İmamoğlu wrote that he became the CHP’s candidate through “15.5 million” votes in a party primary, framing his candidacy as a public mandate rather than a party decision. He said the diploma case had not been finalized and that “my candidacy definitely continues,” while also signaling the CHP could field other contenders if the courts ultimately block him.

He used sharper language for President Recep Tayyip Erdoğan’s camp, saying officials who dream of rewriting the constitution with a supermajority in the parliament “will wait a long time” and taunting Erdoğan over term limits.
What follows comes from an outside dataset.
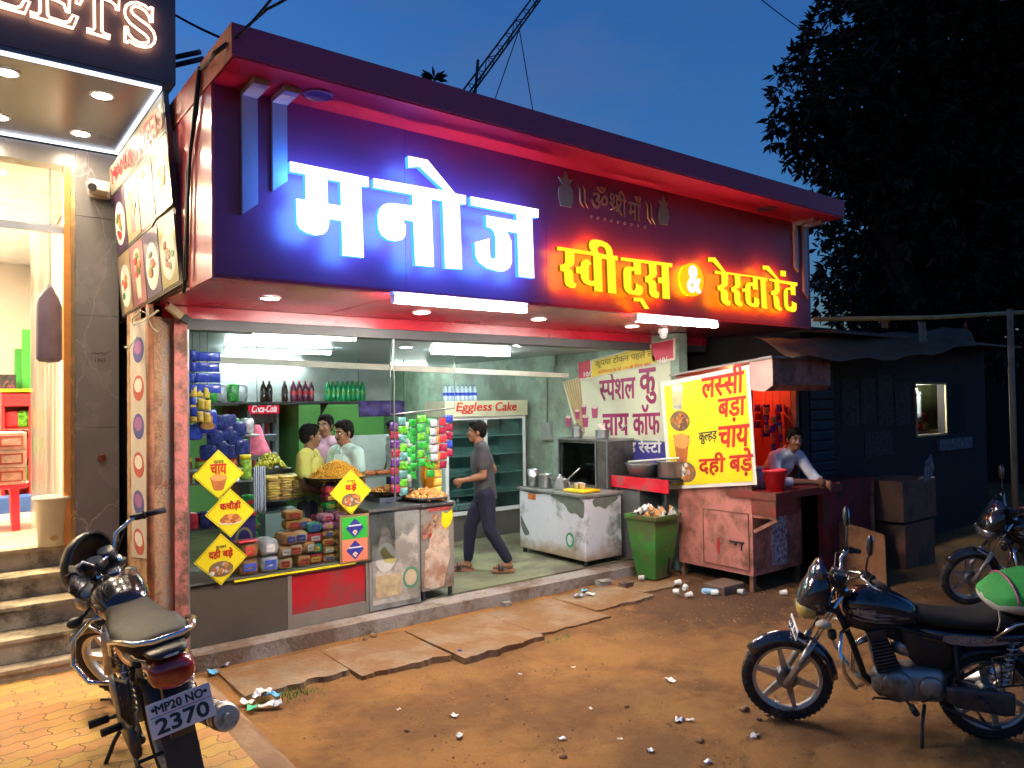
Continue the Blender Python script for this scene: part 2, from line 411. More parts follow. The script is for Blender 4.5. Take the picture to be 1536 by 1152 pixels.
# ================================================================== ground
def ground_mat():
    m = M("trodden_red_dirt", (.30, .140, .034), .95, 0, .28, 1.3, dirt=(.19, .085, .022), dscale=1.1, damt=.55)
    N = m.node_tree.nodes; L = m.node_tree.links; b = N["Principled BSDF"]; tc = [n for n in N if n.type == 'TEX_COORD'][0]
    n1 = N.new("ShaderNodeTexNoise"); n1.inputs["Scale"].default_value = 7; n1.inputs["Detail"].default_value = 10; n1.inputs["Roughness"].default_value = .72
    v = N.new("ShaderNodeTexVoronoi"); v.inputs["Scale"].default_value = 26; v.feature = 'F1'
    L.new(tc.outputs["Object"], n1.inputs["Vector"]); L.new(tc.outputs["Object"], v.inputs["Vector"])
    r = N.new("ShaderNodeMapRange"); r.inputs[1].default_value = 0; r.inputs[2].default_value = .35; r.inputs[3].default_value = 1; r.inputs[4].default_value = 0
    L.new(v.outputs["Distance"], r.inputs[0])
    g = N.new("ShaderNodeTexNoise"); g.inputs["Scale"].default_value = 4; L.new(tc.outputs["Object"], g.inputs["Vector"])
    gr = N.new("ShaderNodeMapRange"); gr.inputs[1].default_value = .5; gr.inputs[2].default_value = .65; L.new(g.outputs[0], gr.inputs[0])
    mu = N.new("ShaderNodeMath"); mu.operation = 'MULTIPLY'; L.new(r.outputs[0], mu.inputs[0]); L.new(gr.outputs[0], mu.inputs[1])
    ad = N.new("ShaderNodeMath"); ad.operation = 'MULTIPLY_ADD'; L.new(mu.outputs[0], ad.inputs[0]); ad.inputs[1].default_value = .35; L.new(n1.outputs[0], ad.inputs[2])
    # damp, trampled patch of its own shape by the kiosk
    ds = N.new("ShaderNodeVectorMath"); ds.operation = 'DISTANCE'; L.new(tc.outputs["Object"], ds.inputs[0]); ds.inputs[1].default_value = (6.1, 4.75, 0)
    dn = N.new("ShaderNodeMath"); dn.operation = 'MULTIPLY_ADD'; L.new(n1.outputs[0], dn.inputs[0]); dn.inputs[1].default_value = -1.6; L.new(ds.outputs["Value"], dn.inputs[2])
    dm = N.new("ShaderNodeMapRange"); dm.inputs[1].default_value = -.1; dm.inputs[2].default_value = .35; dm.inputs[3].default_value = .8; dm.inputs[4].default_value = 0; L.new(dn.outputs[0], dm.inputs[0])
    old = b.inputs["Base Color"].links[0].from_socket; mx = N.new("ShaderNodeMixRGB"); L.new(dm.outputs[0], mx.inputs[0]); L.new(old, mx.inputs[1]); mx.inputs[2].default_value = (.07, .03, .012, 1); L.new(mx.outputs[0], b.inputs["Base Color"])
    tot = ad.outputs[0]
    for cx, cy, rad, wd in ((2.2, -4.6, 7.9, .055), (2.5, -4.2, 7.6, .05), (9.5, 6.5, 6.2, .05), (6.6, -2.2, 5.6, .045), (6.9, -2.6, 5.75, .05)):   # tyre ruts pressed into the dirt
        d1 = N.new("ShaderNodeVectorMath"); d1.operation = 'DISTANCE'; L.new(tc.outputs["Object"], d1.inputs[0]); d1.inputs[1].default_value = (cx, cy, 0)
        d2 = N.new("ShaderNodeMath"); d2.operation = 'MULTIPLY_ADD'; L.new(g.outputs[0], d2.inputs[0]); d2.inputs[1].default_value = .5; d2.inputs[2].default_value = -rad - .25
        d3 = N.new("ShaderNodeMath"); L.new(d1.outputs["Value"], d3.inputs[0]); L.new(d2.outputs[0], d3.inputs[1])
        d4 = N.new("ShaderNodeMath"); d4.operation = 'ABSOLUTE'; L.new(d3.outputs[0], d4.inputs[0])
        d5 = N.new("ShaderNodeMapRange"); d5.interpolation_type = 'SMOOTHSTEP'; d5.inputs[1].default_value = wd * .3; d5.inputs[2].default_value = wd * 2.6; d5.inputs[3].default_value = -.30; d5.inputs[4].default_value = 0; L.new(d4.outputs[0], d5.inputs[0])
        d6 = N.new("ShaderNodeMath"); L.new(tot, d6.inputs[0]); L.new(d5.outputs[0], d6.inputs[1]); tot = d6.outputs[0]
    bp = N.new("ShaderNodeBump"); bp.inputs["Strength"].default_value = .9; bp.inputs["Distance"].default_value = .07
    L.new(tot, bp.inputs["Height"]); L.new(bp.outputs[0], b.inputs["Normal"])
    return m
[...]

Under Turkey’s current system, Erdoğan has been in power for more than two decades, first as prime minister and then as president, while supporters and critics have long argued over the legal path for another run.
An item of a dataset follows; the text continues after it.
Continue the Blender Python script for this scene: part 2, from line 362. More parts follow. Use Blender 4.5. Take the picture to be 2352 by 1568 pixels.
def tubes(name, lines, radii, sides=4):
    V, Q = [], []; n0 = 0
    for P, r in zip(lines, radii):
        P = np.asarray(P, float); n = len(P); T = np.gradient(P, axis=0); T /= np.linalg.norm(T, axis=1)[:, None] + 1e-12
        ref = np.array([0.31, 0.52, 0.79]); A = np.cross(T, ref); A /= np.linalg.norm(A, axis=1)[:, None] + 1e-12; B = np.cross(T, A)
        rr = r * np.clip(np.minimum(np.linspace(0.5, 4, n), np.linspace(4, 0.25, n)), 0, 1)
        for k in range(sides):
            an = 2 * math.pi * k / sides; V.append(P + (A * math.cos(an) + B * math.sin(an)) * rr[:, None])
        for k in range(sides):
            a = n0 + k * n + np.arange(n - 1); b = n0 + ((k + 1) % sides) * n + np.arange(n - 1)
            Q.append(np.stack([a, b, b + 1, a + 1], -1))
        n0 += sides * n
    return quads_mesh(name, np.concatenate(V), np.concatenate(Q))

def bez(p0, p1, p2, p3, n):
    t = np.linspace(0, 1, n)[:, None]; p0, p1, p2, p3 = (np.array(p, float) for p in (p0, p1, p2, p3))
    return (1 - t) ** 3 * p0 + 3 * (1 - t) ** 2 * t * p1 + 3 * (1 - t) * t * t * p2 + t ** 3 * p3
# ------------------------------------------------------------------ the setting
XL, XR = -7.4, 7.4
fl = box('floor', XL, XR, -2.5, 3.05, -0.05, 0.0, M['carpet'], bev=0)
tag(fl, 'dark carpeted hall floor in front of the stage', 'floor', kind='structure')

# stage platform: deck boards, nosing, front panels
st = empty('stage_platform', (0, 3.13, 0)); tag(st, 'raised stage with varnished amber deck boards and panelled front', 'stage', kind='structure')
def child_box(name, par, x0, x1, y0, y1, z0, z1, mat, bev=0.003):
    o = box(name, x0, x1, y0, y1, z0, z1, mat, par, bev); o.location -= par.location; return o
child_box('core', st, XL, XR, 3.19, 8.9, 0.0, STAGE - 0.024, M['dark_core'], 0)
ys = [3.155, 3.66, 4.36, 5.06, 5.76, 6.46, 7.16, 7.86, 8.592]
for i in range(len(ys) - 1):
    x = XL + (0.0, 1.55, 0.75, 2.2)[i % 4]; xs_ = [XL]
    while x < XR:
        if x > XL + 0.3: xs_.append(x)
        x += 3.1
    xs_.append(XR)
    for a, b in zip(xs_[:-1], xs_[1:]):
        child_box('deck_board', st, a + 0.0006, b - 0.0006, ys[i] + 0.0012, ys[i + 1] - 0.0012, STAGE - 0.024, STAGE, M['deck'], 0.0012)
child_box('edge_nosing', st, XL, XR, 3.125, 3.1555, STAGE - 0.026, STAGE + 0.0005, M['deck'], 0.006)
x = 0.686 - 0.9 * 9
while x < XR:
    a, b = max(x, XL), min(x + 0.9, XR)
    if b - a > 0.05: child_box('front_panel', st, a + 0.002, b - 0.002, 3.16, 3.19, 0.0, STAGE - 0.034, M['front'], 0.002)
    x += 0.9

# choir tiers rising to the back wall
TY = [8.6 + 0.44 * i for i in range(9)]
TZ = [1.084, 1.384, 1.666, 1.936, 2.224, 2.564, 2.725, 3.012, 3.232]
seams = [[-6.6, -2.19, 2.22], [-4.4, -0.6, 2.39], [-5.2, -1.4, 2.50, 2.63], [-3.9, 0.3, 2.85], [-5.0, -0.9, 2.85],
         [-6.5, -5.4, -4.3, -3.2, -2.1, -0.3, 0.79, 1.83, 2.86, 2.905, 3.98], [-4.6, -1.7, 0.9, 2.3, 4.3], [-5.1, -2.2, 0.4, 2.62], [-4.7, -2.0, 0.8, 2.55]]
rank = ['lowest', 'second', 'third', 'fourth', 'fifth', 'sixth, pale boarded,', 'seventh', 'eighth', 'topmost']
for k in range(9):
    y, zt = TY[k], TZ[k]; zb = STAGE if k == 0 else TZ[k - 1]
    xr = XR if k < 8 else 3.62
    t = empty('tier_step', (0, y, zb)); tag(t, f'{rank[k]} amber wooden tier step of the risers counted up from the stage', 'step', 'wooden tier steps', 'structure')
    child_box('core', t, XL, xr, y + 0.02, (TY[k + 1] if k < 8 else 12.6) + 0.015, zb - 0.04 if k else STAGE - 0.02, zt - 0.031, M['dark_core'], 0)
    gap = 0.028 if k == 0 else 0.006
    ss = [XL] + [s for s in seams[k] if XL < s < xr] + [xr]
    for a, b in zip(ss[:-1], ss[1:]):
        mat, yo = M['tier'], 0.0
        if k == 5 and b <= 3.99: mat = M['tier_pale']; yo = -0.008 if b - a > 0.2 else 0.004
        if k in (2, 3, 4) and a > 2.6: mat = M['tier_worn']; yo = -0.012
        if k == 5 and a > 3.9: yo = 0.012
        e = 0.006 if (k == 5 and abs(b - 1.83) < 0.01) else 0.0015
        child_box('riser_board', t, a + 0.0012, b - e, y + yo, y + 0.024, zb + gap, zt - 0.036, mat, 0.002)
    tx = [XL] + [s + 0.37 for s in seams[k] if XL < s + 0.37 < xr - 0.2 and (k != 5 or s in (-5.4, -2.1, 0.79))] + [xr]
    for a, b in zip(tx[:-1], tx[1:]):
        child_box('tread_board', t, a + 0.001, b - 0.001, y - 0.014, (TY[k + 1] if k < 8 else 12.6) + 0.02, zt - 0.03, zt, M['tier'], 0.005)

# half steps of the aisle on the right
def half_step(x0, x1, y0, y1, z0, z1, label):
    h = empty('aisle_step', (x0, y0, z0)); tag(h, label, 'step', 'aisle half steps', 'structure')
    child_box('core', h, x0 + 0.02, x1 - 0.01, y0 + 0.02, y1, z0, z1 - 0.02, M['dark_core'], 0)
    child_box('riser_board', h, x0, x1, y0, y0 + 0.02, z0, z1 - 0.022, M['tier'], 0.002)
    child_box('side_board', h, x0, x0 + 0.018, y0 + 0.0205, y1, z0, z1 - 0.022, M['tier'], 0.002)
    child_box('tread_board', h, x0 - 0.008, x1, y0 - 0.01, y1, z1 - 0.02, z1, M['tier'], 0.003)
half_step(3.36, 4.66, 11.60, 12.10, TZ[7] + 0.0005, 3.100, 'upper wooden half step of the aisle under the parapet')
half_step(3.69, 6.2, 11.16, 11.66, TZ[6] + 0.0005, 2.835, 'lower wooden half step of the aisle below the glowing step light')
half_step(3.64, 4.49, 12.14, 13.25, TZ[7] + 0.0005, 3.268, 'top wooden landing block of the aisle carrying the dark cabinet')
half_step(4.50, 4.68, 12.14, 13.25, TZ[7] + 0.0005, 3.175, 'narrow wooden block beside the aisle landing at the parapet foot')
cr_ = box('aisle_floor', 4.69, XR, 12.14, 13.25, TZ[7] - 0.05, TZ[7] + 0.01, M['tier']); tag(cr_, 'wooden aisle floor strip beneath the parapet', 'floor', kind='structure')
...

On the criminal case that put him behind bars, İmamoğlu said the indictment rests on coerced statements and lacks proof of illegal tenders or money flows. He called for hearings to be broadcast live, writing that “someone who trusts their indictment broadcasts the hearings,” and arguing that public scrutiny would expose the case as political.

Asked what he would promise voters if he can run, İmamoğlu listed “justice, the economy and education” as top priorities. He said he would move immediately to restore judicial independence, including changing the structure of the Council of Judges and Prosecutors, the body that oversees appointments and judicial discipline. He also described a “citizenship income” plan aimed at helping families that can’t make ends meet, along with plans to set up new state bodies focused on science, technology and industrial renewal. He promised free, high-quality public education nationwide and said state-run schools should again become “the best schools in the country.”
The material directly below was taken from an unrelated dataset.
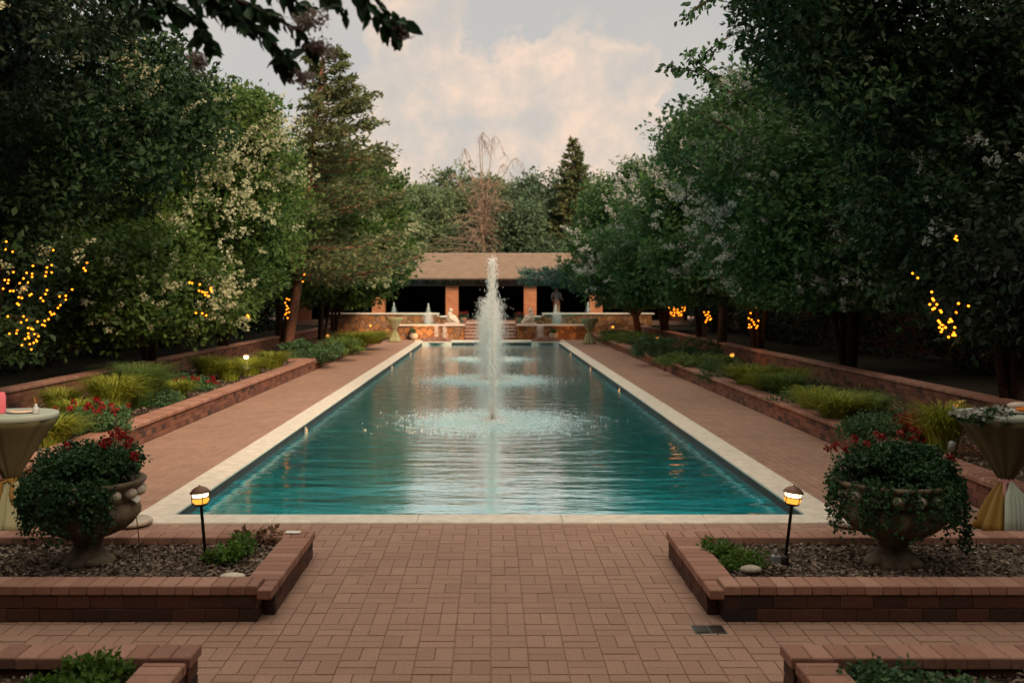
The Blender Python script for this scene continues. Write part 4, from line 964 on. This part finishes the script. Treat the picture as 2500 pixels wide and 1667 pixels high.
small_jet(1357,740,48.2,1.07,'small jet in the upper right basin, nearer the pillar',.45,420,512); small_jet(1436,740,48.2,1.07,'small jet farthest right in the upper basin',.55,300,513)
sheet(1046,46.95,.62,1.14,.24,'water spilling from the upper left wall cap',900,520); sheet(1360,46.95,.62,1.14,.28,'water spilling from the upper right wall cap',1100,521)
sheet(1066,44.32,.03,.66,.13,'thin water sheet falling from the left lower cap, outer of two',360,522); sheet(1086,44.32,.03,.66,.13,'thin water sheet falling from the left lower cap, inner of two',360,523)
sheet(1318,44.32,.03,.66,.22,'pale water sheet falling from the right lower cap into its basin',700,524)

# ------------------------------------------------------------------ person on the terrace
def person(x,y,z,hgt=1.68):
    rt=empty('person',(x,y,z),0,'person in a white shirt standing behind the upper right stone wall','person')
    def skin(name,verts,edges,rad,mat,root=0,sub=2):
        me=bpy.data.meshes.new(name); me.from_pydata(verts,edges,[]); o=bpy.data.objects.new(name,me); COL.objects.link(o); o.parent=rt
        s=o.modifiers.new('skin','SKIN'); s.use_smooth_shade=True
        for i,r in enumerate(rad): me.skin_vertices[0].data[i].radius=(r,r) if not hasattr(r,'__len__') else r
        for i in range(len(verts)): me.skin_vertices[0].data[i].use_root=(i==root)
        m_=o.modifiers.new('sub','SUBSURF'); m_.levels=sub; m_.render_levels=sub; me.materials.append(mat); return o
    V=[(0,0,.95),(0,0,1.12),(0,0,1.32),(0,0,1.43),(0,-.01,1.50),(0,-.02,1.60),(0,-.02,1.68),
       (.09,0,.90),(.10,-.01,.50),(.10,.0,.09),(.10,-.10,.03),(-.09,0,.90),(-.10,-.01,.50),(-.10,.0,.09),(-.10,-.10,.03),
       (.19,0,1.38),(.24,.0,1.12),(.30,-.16,1.04),(.34,-.24,1.05),(-.19,0,1.38),(-.24,.02,1.12),(-.2,-.14,1.0),(-.16,-.22,1.0)]
    E=[(0,1),(1,2),(2,3),(3,4),(4,5),(5,6),(0,7),(7,8),(8,9),(9,10),(0,11),(11,12),(12,13),(13,14),(3,15),(15,16),(16,17),(17,18),(3,19),(19,20),(20,21),(21,22)]
    R=[(.14,.10),(.12,.09),(.15,.10),(.09,.08),.05,.085,.07,.085,.06,.04,.035,.085,.06,.04,.035,.05,.04,.03,.025,.05,.04,.03,.025]
    skin('body',V,E,R,M['skin'])
    Vs=[(0,0,.93),(0,0,1.12),(0,0,1.32),(0,0,1.44),(.19,0,1.38),(.24,0,1.13),(.27,-.08,1.08),(-.19,0,1.38),(-.24,.02,1.13),(-.22,-.06,1.06)]
    skin('shirt',Vs,[(0,1),(1,2),(2,3),(3,4),(4,5),(5,6),(3,7),(7,8),(8,9)],[(.165,.12),(.14,.11),(.17,.12),(.09,.09),.07,.055,.05,.07,.055,.05],M['shirt'])
    Vt=[(0,0,.97),(.09,0,.88),(.10,-.01,.50),(.10,0,.08),(-.09,0,.88),(-.10,-.01,.50),(-.10,0,.08)]
    skin('trousers',Vt,[(0,1),(1,2),(2,3),(0,4),(4,5),(5,6)],[(.155,.115),.10,.075,.06,.10,.075,.06],M['trousers'])
    b=MB(); b.ball((0,.005,1.66),(.098,.105,.085),14,10); b.build('hair',M['hair'],rt)
    return rt
person(3.38,51.2,.70)

# ------------------------------------------------------------------ trees
def stems(seed,h,spread,n=4,r0=.07,lean=(0,0)):
    rnd=random.Random(seed); b=MB()
    for k in range(n):
        a=2*PI*k/n+rnd.uniform(-.4,.4); pts=[(math.cos(a)*.08,math.sin(a)*.08,-.1)]
        for i in range(1,6):
            u=i/5; pts.append((math.cos(a)*(.08+spread*u**1.3)+rnd.uniform(-.07,.07)+lean[0]*u,math.sin(a)*(.08+spread*u**1.3)+rnd.uniform(-.07,.07)+lean[1]*u,h*u))
        b.tube(pts,[r0*(1-.13*i) for i in range(6)],8)
        for j in (3,4):
            p=pts[j]
            for q_ in range(2):
                a2=a+rnd.uniform(-1.2,1.2); b.tube([p,(p[0]+math.cos(a2)*.5,p[1]+math.sin(a2)*.5,p[2]+.6),(p[0]+math.cos(a2)*.9,p[1]+math.sin(a2)*.9,p[2]+1.3)],[r0*.4,r0*.3,r0*.12],6)
    return b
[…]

The interview ranged well beyond domestic politics to Turkey’s long-running conflict between the state and the outlawed Kurdistan Workers’ Party (PKK). İmamoğlu argued the issue cannot be treated only as a security matter, calling it a democracy problem that requires legal guarantees and equal citizenship. He backed renewed peace efforts branded by the government as “Terrorism-Free Turkey.”

The jailed mayor also repeated past calls for the release of Selahattin Demirtaş, a Kurdish politician who has been jailed since 2016 despite rulings by the European Court of Human Rights (ECtHR) calling for his release.

On foreign policy İmamoğlu argued for a “values-oriented” approach rooted in the rule of law and democratic standards but paired with strong defense and intelligence capacity. He said the bigger risk when it comes to relations with Israel is not a direct attack on Turkey but escalation in Syria through airspace tensions, proxy forces and intelligence activity.

İmamoğlu defended keeping Turkey’s European Union membership goal as a strategic anchor even though accession talks have been effectively frozen for years. He argued that Europe still sets standards that shape Turkish trade, investment and regulation, saying that “it is easy to say ‘the EU is finished,’ but the need to align with the standards the EU produces does not end.”

İmamoğlu also criticized what he described as silence from Western capitals on Erdoğan’s crackdown on his opponents, saying it lowers the cost of repression for authoritarians. He argued that transactional cooperation on migration, energy and security has allowed Ankara to brush aside criticism at home by portraying it as an attack on Turkey.

In late 2025 prosecutors filed an indictment against İmamoğlu seeking a combined prison sentence of 2,352 years on multiple charges in a sweeping case tied to alleged corruption at the İstanbul Municipality. His lawyers deny any wrongdoing and say the case is designed to eliminate Erdoğan’s strongest rival ahead of the next presidential election, due in 2028 unless lawmakers call an earlier vote.